-------- Data to use

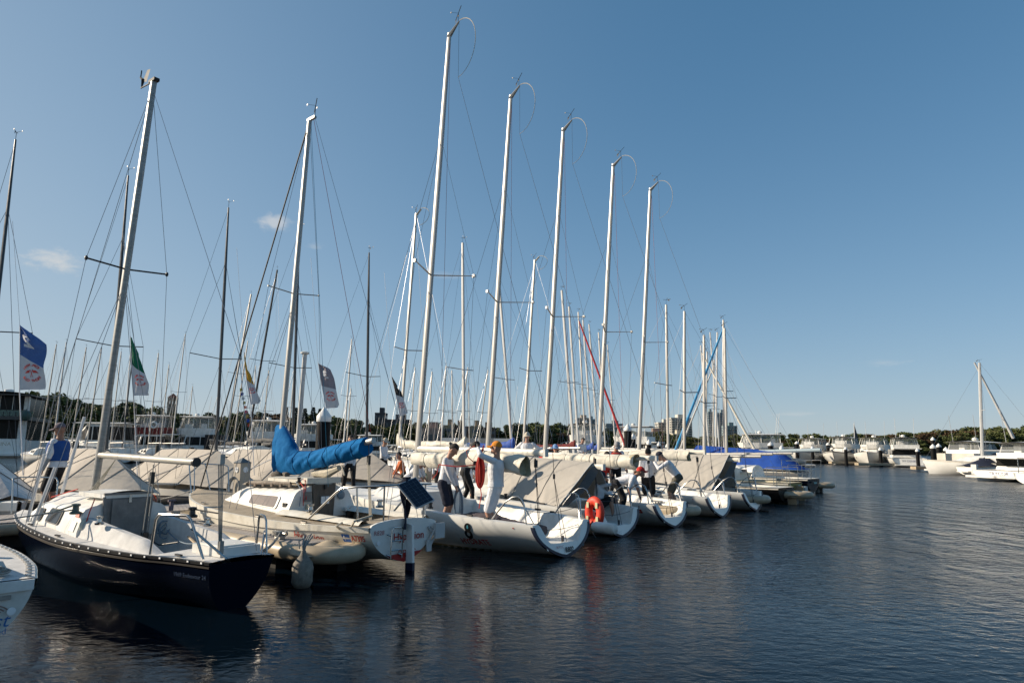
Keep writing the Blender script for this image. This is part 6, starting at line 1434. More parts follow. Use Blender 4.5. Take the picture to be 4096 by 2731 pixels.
for y_ in (-3.2, 2.0):
    mb = MB(); mb.ell((-2.0, y_, 4.9), (.52, .52, .62), 14, 10); mb.tube([(-2.0, y_, 5.4), (-1.9, y_, 5.7)], .05, 5); obj('ball_fender', mb, mat('green_fender', (.035, .075, .065), .6), t)
# sailing dinghy between cruisers
t = thing('sailing_cat', 'small boat with a tall dark grey battened sail between two white cruisers', 'sailboat', (gpos(3418, 118), 118, 0), rad(100)); t.scale = (.7, .42, .61)
mb = MB(); mb.tube([(0, 0, .3), (.0, -.35, 11.0)], [.10, .06], 8); obj('mast', mb, aluw, t)
mb = MB(); mb.grid(lambda u, v: Vector((.1, -.36 * v - (2.2 * (1 - v ** 1.8) * .95 + .55 * v * (1 - v) * 1.2 + (.45 if v > .93 else .9) * (1 - v) ** .3 * .5) * u, 1.1 + 9.7 * v + .25 * math.sin(PI * u))), 8, 24); obj('sail', mb, mat('dark_sail', (.055, .06, .068), .6, var=.4, vs_=2), t)
mb = MB(); [mb.tube([(3, y_, .4), (2, y_, .25), (-2.6, y_, .3)], [.05, .25, .2], 8) for y_ in (-1.2, 1.2)]; mb.box((0, 0, .5), (2, 2.4, .05)); obj('hull', mb, gel, t)
t = thing('inflatable_tender', 'dark inflatable boat lying behind the piles on the right', 'dinghy', (gpos(3760, 90), 90, 0), rad(100)); mb = MB(); mb.tube([(-2, 1, .5), (1.5, 1, .5), (2.6, .5, .6), (2.8, 0, .62), (2.6, -.5, .6), (1.5, -1, .5), (-2, -1, .5)], .35, 10); obj('tube', mb, navycan, t); mb = MB(); mb.box((0, 0, 1.2), (1.2, 1.0, 1.2)); obj('console', mb, blackcan, t)
for (px, Y, w_) in ((3395, 97, 5.5), (3715, 70, 3.5), (3500, 88, 5.)):
    mb = MB(); mb.box((0, 0, .32), (w_, 1.0, .3)); o = obj('floating_dock', mb, pont, None, False); o.location = (gpos(px, Y), Y, 0); tag(o, 'low beige dock float at the foot of the cruiser piles', 'pontoon', 'dock floats by the cruisers')

# ------------------------------------------------------------------ far shore, trees, buildings
def shoreY(px): return float(np.interp(px, [-900, 0, 700, 1100, 1500, 2200, 2900, 3600, 4200, 5000], [150, 165, 190, 215, 280, 340, 380, 400, 400, 400]))
def topY(px): return float(np.interp(px, [-900, 0, 60, 160, 250, 350, 440, 520, 600, 660, 760, 900, 1000, 1100, 1340, 1450, 1520, 1600, 1750, 1900, 2050, 2150, 2300, 2420, 2600, 2750, 2950, 3100, 3300, 3500, 3700, 3900, 4060, 5000],
                                             [1565, 1570, 1565, 1575, 1605, 1612, 1640, 1607, 1632, 1648, 1632, 1650, 1632, 1660, 1665, 1685, 1692, 1695, 1694, 1702, 1690, 1696, 1700, 1715, 1722, 1745, 1735, 1735, 1740, 1736, 1722, 1712, 1704, 1704]))
mb = MB(); vs = []; N = 90
hill = lambda px: (1788 + .012 * (px - 2048) - topY(px)) / 2730.7 * (shoreY(px) + 45) * .60
for i in range(N + 1):
    px = -800 + 5700 * i / N; y = shoreY(px)
    for k, (dy, z) in enumerate(((0, -.3), (1.5, .5), (12, 1.2), (45, hill(px)), (500, hill(px) + 1))): vs.append((gpos(px, y + dy), y + dy, z))
mb.add(vs, [(i * 5 + k, (i + 1) * 5 + k, (i + 1) * 5 + k + 1, i * 5 + k + 1) for i in range(N) for k in range(4)])
struct('far_shore', mb, mat('shore_grass', (.055, .06, .025), .95, var=.4, vs_=.08))
def crown_mesh(seed, w, h, n=1500, leaf=.55, kind='round'):
    r = random.Random(seed); vs = []; fs = []
    blobs = []
    if kind == 'pine':
        for k in range(16):
            z = .12 + .86 * k / 16; rr = .48 * (1 - z) ** .8 + .02
            for j in range(6): a = 2 * PI * j / 6 + k; blobs.append((rr * .75 * math.cos(a), rr * .75 * math.sin(a), z, .16 * (1 - z) + .03, .02))
    else:
        for k in range(17):
            a = r.uniform(0, 6.28); rr = r.uniform(.05, .40); z = r.uniform(.30, .86); q = math.sqrt(max(0, 1 - ((z - .5) / .48) ** 2)); blobs.append((rr * q * math.cos(a) * 1.15, rr * q * math.sin(a), z, r.uniform(.10, .20), r.uniform(.07, .13)))
    for i in range(n):
        b = r.choice(blobs); a = r.uniform(0, 6.28); c = r.uniform(-1, 1); s_ = math.sqrt(1 - c * c); q = r.uniform(.55, 1.05)
        p = Vector(((b[0] + b[3] * q * s_ * math.cos(a)) * w, (b[1] + b[3] * q * s_ * math.sin(a)) * w, (b[2] + b[4] * q * c) * h))
        e1 = Vector((r.gauss(0, 1), r.gauss(0, 1), r.gauss(0, .6))).normalized() * leaf * r.uniform(.5, 1.2); e2 = Vector((r.gauss(0, 1), r.gauss(0, 1), r.gauss(0, 1))).cross(e1).normalized() * leaf * r.uniform(.3, .8)
        o = len(vs); vs += [p - e1, p + e2 * .7, p + e1, p - e2]; fs.append((o, o + 1, o + 2, o + 3))
    mb = MB(); mb.v = [tuple(v) for v in vs]; mb.f = fs
    return mb
def trunk_mesh(seed, w, h):
    r = random.Random(seed); mb = MB(); mb.tube([(0, 0, -.5), (.1, 0, h * .3), (0, .1, h * .6), (0, 0, h * .8)], [.35, .28, .18, .08], 7)
    for k in range(5): a = r.uniform(0, 6.28); z = h * r.uniform(.25, .5); mb.tube([(0, 0, z), (.22 * w * math.cos(a), .22 * w * math.sin(a), z + h * .22)], [.16, .06], 5)
    return mb
TV = []
for k in range(12):
    m_ = [leafs[0], leafs[1], leafs[2], leafs[0], leafs[3], leafs[1], leafs[2], leafs[4], leafs[0], leafs[2], leafs[1], leafs[0]][k]
    TV.append((mesh('crown', crown_mesh(k, 12.5, 12, 2600 if k < 8 else 2000, .62), m_, False), mesh('trunk', trunk_mesh(k, 11, 12), bark)))
CV = (mesh('crown', crown_mesh(99, 8, 18, 2400, .55, 'pine'), leafs[5], False), mesh('trunk', trunk_mesh(99, 4, 18), bark))
BU = [mesh('foliage', crown_mesh(200 + k, 12, 4.6, 1100, .5), leafs[k], False) for k in (0, 1, 2, 4)]
KIND = {0: 'green gum tree', 1: 'yellow-green gum tree', 2: 'dark grey-green gum tree', 3: 'green gum tree', 4: 'russet-leaved gum tree', 5: 'yellow-green gum tree', 6: 'dark grey-green gum tree', 7: 'bright olive tree', 8: 'green gum tree', 9: 'dark grey-green gum tree', 10: 'yellow-green gum tree', 11: 'green gum tree'}
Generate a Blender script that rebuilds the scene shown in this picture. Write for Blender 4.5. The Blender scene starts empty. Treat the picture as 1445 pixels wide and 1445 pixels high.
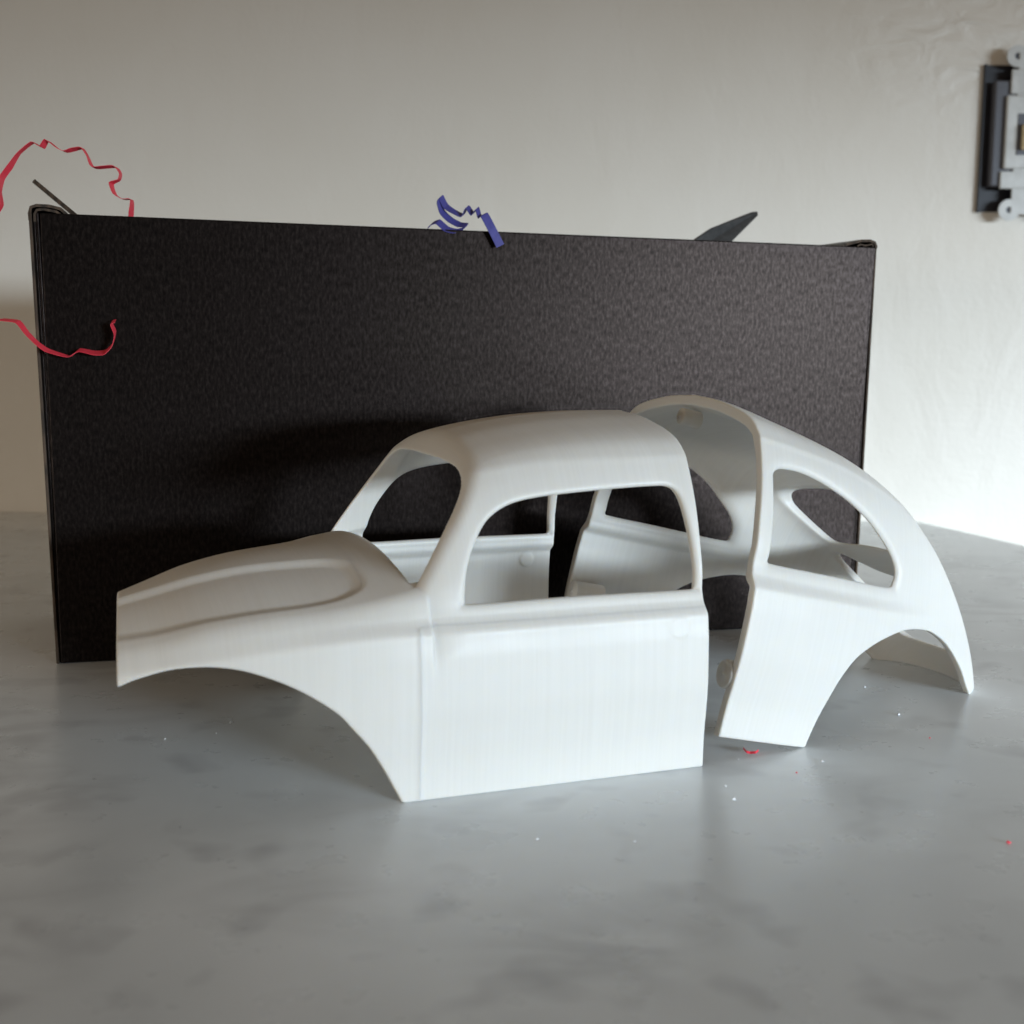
import bpy, math, random
import numpy as np
from mathutils import Vector, Matrix
random.seed(7); rng = np.random.default_rng(7)
CM = 0.01
scene = bpy.context.scene
R = math.radians

# ------------------------------------------------------------------ camera
FPX, CPX, HC, CAMH, ROLL = 1850.0, 722.5, 470.0, 13.0, R(-0.5)
PIT = math.atan((CPX - HC) / FPX)
_fw = np.array([0, math.cos(PIT), -math.sin(PIT)]); _dn = np.array([0, -math.sin(PIT), -math.cos(PIT)]); _rt = np.array([1.0, 0, 0])
_r2 = math.cos(ROLL) * _rt + math.sin(ROLL) * _dn
_d2 = -math.sin(ROLL) * _rt + math.cos(ROLL) * _dn
camd = bpy.data.cameras.new('camera'); cam = bpy.data.objects.new('camera', camd); scene.collection.objects.link(cam)
m = Matrix.Identity(4)
for i in range(3):
    m[i][0] = _r2[i]; m[i][1] = -_d2[i]; m[i][2] = -_fw[i]
m[2][3] = CAMH * CM
cam.matrix_world = m
camd.sensor_width = 36; camd.sensor_height = 36; camd.lens = 36 * FPX / 1445
camd.clip_start = 0.01; camd.clip_end = 60
camd.dof.use_dof = True; camd.dof.focus_distance = 0.455; camd.dof.aperture_fstop = camd.lens / 2.6
scene.camera = cam

# ------------------------------------------------------------------ world + lamps
world = bpy.data.worlds.new('World'); scene.world = world; world.use_nodes = True
bg = world.node_tree.nodes['Background']; bg.inputs[0].default_value = (1.0, 0.76, 0.52, 1); bg.inputs[1].default_value = 0.13

def area(name, loc, target, w, h, power, col, spread=180):
    l = bpy.data.lights.new(name, 'AREA'); l.shape = 'RECTANGLE'; l.size = w * CM; l.size_y = h * CM
    l.energy = power; l.color = col; l.spread = R(spread)
    o = bpy.data.objects.new(name, l); scene.collection.objects.link(o)
    o.location = Vector(loc) * CM
    o.rotation_euler = (Vector(target) - Vector(loc)).to_track_quat('-Z', 'Y').to_euler()
    return o
area('window_light', (225, -108, 27), (58, 106, -100), 190, 18, 40.0, (0.73, 0.875, 1.0), 59)
area('left_fill_light', (-200, -110, 16), (5, 60, -91), 120, 16, 3.2, (1.0, 0.95, 0.86), 56)  # fill lamp added at the left to lift the shell interiors and lower wall

scene.view_settings.view_transform = 'Standard'; scene.view_settings.look = 'None'
scene.view_settings.exposure = 0.22; scene.view_settings.gamma = 1.0
scene.view_settings.use_curve_mapping = False

# ------------------------------------------------------------------ helpers
def hit_plane(px, py, n, d0):
    r = _fw + (px - CPX) / FPX * _r2 + (py - CPX) / FPX * _d2
    o = np.array([0, 0, CAMH]); n = np.asarray(n, float)
    return o + (d0 - n @ o) / (n @ r) * r
def ground(px, py): return hit_plane(px, py, (0, 0, 1), 0)

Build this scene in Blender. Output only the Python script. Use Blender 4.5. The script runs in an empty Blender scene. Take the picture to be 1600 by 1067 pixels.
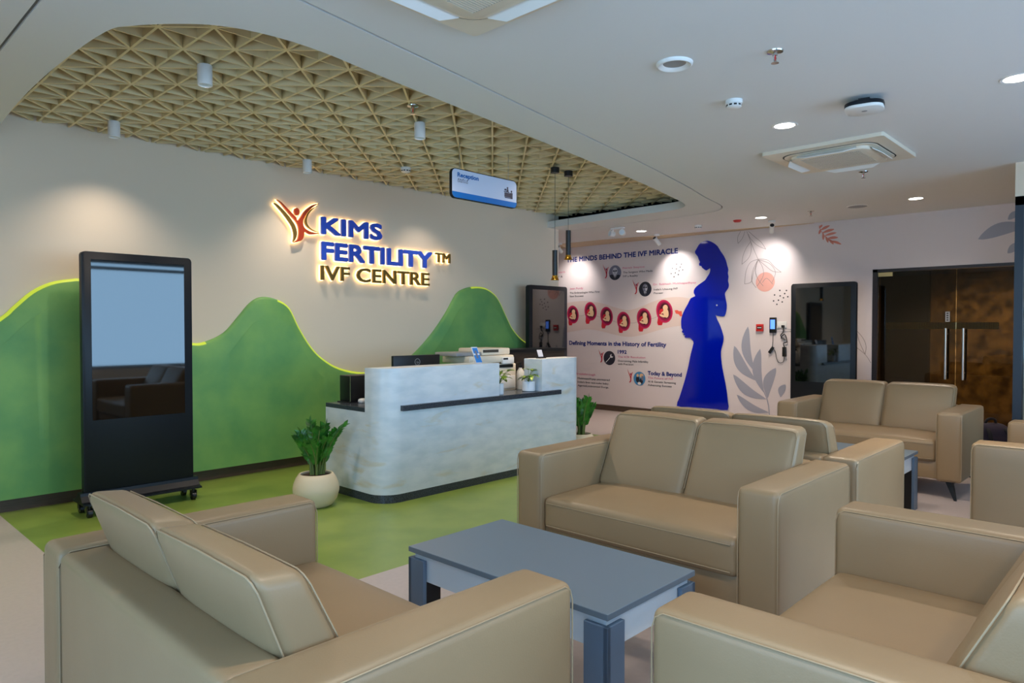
import bpy, bmesh, math, random
from mathutils import Vector, Matrix
from mathutils.geometry import tessellate_polygon
PI = math.pi; R = math.radians
random.seed(7)
S = bpy.context.scene; COL = S.collection
# ------------------------------------------------------------------ camera, world, exposure
cam = bpy.data.cameras.new('camera'); cam.lens = 36*1085/1600; cam.sensor_width = 36; cam.clip_start = .02
camo = bpy.data.objects.new('camera', cam); COL.objects.link(camo)
camo.location = (0, 0, 1.365); camo.rotation_euler = (R(90-1.165), 0, R(43.4-90))
S.camera = camo
w = bpy.data.worlds.new('overcast'); S.world = w; w.use_nodes = True
w.node_tree.nodes['Background'].inputs[0].default_value = (.44, .70, 1, 1)
w.node_tree.nodes['Background'].inputs[1].default_value = 5.0
S.view_settings.view_transform = 'Standard'; S.view_settings.look = 'None'
S.view_settings.gamma = 1; S.view_settings.use_curve_mapping = False
S.view_settings.exposure = 0.52
def portal(loc, rot, sx, sy):
    l = bpy.data.lights.new('window_portal', 'AREA'); l.shape = 'RECTANGLE'; l.size = sx; l.size_y = sy
    l.cycles.is_portal = True
    o = bpy.data.objects.new('window_portal', l); COL.objects.link(o); o.location = loc; o.rotation_euler = rot
portal((2.65, -2.93, 1.6), (R(90), 0, 0), 8.3, 2.0)
portal((-1.83, .15, 1.45), (R(90), 0, R(-90)), 4.9, 2.3)
WARM = (1, .80, .60); NEUT = (1, .86, .71)
def spot(loc, power, target=None, size=100, blend=.8, col=NEUT, rad=.05):
    l = bpy.data.lights.new('lamp_light', 'SPOT'); l.energy = power; l.color = col
    l.spot_size = R(size); l.spot_blend = blend; l.shadow_soft_size = rad
    o = bpy.data.objects.new('lamp_light', l); COL.objects.link(o); o.location = loc
    d = Vector(target)-Vector(loc) if target else Vector((0, 0, -1))
    o.rotation_euler = d.to_track_quat('-Z', 'Y').to_euler()
    return o
# ------------------------------------------------------------------ materials
def s2l(c):
    return tuple((x/255/12.92 if x/255 <= .04045 else ((x/255+.055)/1.055)**2.4) for x in c)+(1,)
MATS = {}
def mat(name, rgb, rough=.5, metal=0, var=0, vscale=6, bump=0, bscale=60, coat=0, emit=0, trans=0, stretch=None, rgb2=None, spec=.5):
    m = bpy.data.materials.new(name); m.use_nodes = True; n = m.node_tree.nodes; L = m.node_tree.links
    b = n['Principled BSDF']; c = s2l(rgb)
    b.inputs['Base Color'].default_value = c; b.inputs['Roughness'].default_value = rough
    b.inputs['Metallic'].default_value = metal; b.inputs['Coat Weight'].default_value = coat
    b.inputs['Specular IOR Level'].default_value = spec
    if trans: b.inputs['Transmission Weight'].default_value = trans
    if emit:
        b.inputs['Emission Color'].default_value = c; b.inputs['Emission Strength'].default_value = emit
    if var or bump:
        tc = n.new('ShaderNodeTexCoord'); mp = n.new('ShaderNodeMapping'); L.new(tc.outputs['Object'], mp.inputs[0])
        if stretch: mp.inputs['Scale'].default_value = stretch
    if var:
        t = n.new('ShaderNodeTexNoise'); t.inputs['Scale'].default_value = vscale; t.inputs['Detail'].default_value = 6
        L.new(mp.outputs[0], t.inputs[0]); r = n.new('ShaderNodeValToRGB'); L.new(t.outputs[0], r.inputs[0])
        c2 = s2l(rgb2) if rgb2 else tuple(max(0, x*(1-var)) for x in c[:3])+(1,)
        r.color_ramp.elements[0].color = c2; r.color_ramp.elements[0].position = .35
        r.color_ramp.elements[1].color = c; r.color_ramp.elements[1].position = .62
        L.new(r.outputs[0], b.inputs['Base Color'])
    if bump:
        t = n.new('ShaderNodeTexNoise'); t.inputs['Scale'].default_value = bscale; t.inputs['Detail'].default_value = 4
        L.new(mp.outputs[0], t.inputs[0]); bp = n.new('ShaderNodeBump'); bp.inputs['Strength'].default_value = bump
        bp.inputs['Distance'].default_value = .01
        L.new(t.outputs[0], bp.inputs['Height']); L.new(bp.outputs[0], b.inputs['Normal'])
    MATS[name] = m; return m
def glassmat(name, tint, gl=.1, rough=.0):
    m = bpy.data.materials.new(name); m.use_nodes = True; n = m.node_tree.nodes; L = m.node_tree.links
    n.remove(n['Principled BSDF'])
    t = n.new('ShaderNodeBsdfTransparent'); t.inputs[0].default_value = s2l(tint)
    g = n.new('ShaderNodeBsdfGlossy'); g.inputs['Roughness'].default_value = rough
    f = n.new('ShaderNodeFresnel'); f.inputs[0].default_value = 1.5
    mx = n.new('ShaderNodeMixShader'); L.new(f.outputs[0], mx.inputs[0]); L.new(t.outputs[0], mx.inputs[1]); L.new(g.outputs[0], mx.inputs[2])
    L.new(mx.outputs[0], n['Material Output'].inputs[0]); MATS[name] = m; return m
leather = mat('leather', (150, 125, 93), .42, bump=.05, bscale=260, var=.06, vscale=3)
seam_m = mat('leather_seam', (162, 140, 110), .5)
white_p = mat('white_ceiling_paint', (222, 222, 220), .8)
greige = mat('greige_wall_paint', (232, 214, 190), .75, bump=.02, bscale=90)
muralw = mat('mural_print_white', (226, 214, 212), .5)
green_w = mat('green_stucco', (126, 178, 96), .55, var=.22, vscale=2.6, bump=.16, bscale=9, rgb2=(98, 158, 92))
brown_b = mat('brown_baseboard', (88, 70, 56), .45, var=.2, vscale=8, stretch=(1, 1, 12))
floor_w = mat('pinkish_vinyl', (196, 182, 178), .32, var=.05, vscale=40)
floor_g = mat('green_vinyl', (142, 162, 74), .30, var=.10, vscale=3, rgb2=(124, 148, 66))
lattice_m = mat('beige_lattice', (232, 212, 164), .5)
black_m = mat('black_plenum', (18, 18, 20), .9)
groove_m = mat('shadow_gap', (120, 120, 118), .9)
kiosk_m = mat('black_powder_coat', (13, 19, 28), .42, spec=.35)
screen_m = mat('black_screen_glass', (6, 7, 9), .03, spec=1.0)
marble = mat('white_marbled_surface', (222, 226, 230), .28, var=.1, vscale=5, stretch=(1, 1, 2.6), rgb2=(204, 212, 218))
def vein(m):
    n = m.node_tree.nodes; L = m.node_tree.links; b = n['Principled BSDF']
    src = b.inputs['Base Color'].links[0].from_socket
    tc = n.new('ShaderNodeTexCoord'); mp = n.new('ShaderNodeMapping'); L.new(tc.outputs['Object'], mp.inputs[0])
    mp.inputs['Rotation'].default_value = (0, R(28), R(10)); mp.inputs['Scale'].default_value = (1.1, 1.1, 4)
    t = n.new('ShaderNodeTexNoise'); t.inputs['Scale'].default_value = 2.3; t.inputs['Detail'].default_value = 8; t.inputs['Distortion'].default_value = .5
    L.new(mp.outputs[0], t.inputs[0]); r = n.new('ShaderNodeValToRGB'); L.new(t.outputs[0], r.inputs[0])
    e = r.color_ramp.elements; e[0].position = .60; e[0].color = (0, 0, 0, 1); e[1].position = .72; e[1].color = (.75, .75, .75, 1)
    mx = n.new('ShaderNodeMix'); mx.data_type = 'RGBA'; L.new(r.outputs[0], mx.inputs[0]); L.new(src, mx.inputs[6])
    mx.inputs[7].default_value = s2l((206, 192, 160)); L.new(mx.outputs[2], b.inputs['Base Color'])
vein(marble)
granite = mat('black_granite', (74, 80, 90), .25, var=.5, vscale=170, rgb2=(22, 26, 32))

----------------

Problem statement: Search the records for the word "script", then list every line that has it.

Worked solution:
Keep writing the Blender script for this image. This is part 6, starting at line 1434. More parts follow. Use Blender 4.5. Take the picture to be 4096 by 2731 pixels.
Generate a Blender script that rebuilds the scene shown in this picture. Write for Blender 4.5. The Blender scene starts empty. Treat the picture as 1445 pixels wide and 1445 pixels high.
Build this scene in Blender. Output only the Python script. Use Blender 4.5. The script runs in an empty Blender scene. Take the picture to be 1600 by 1067 pixels.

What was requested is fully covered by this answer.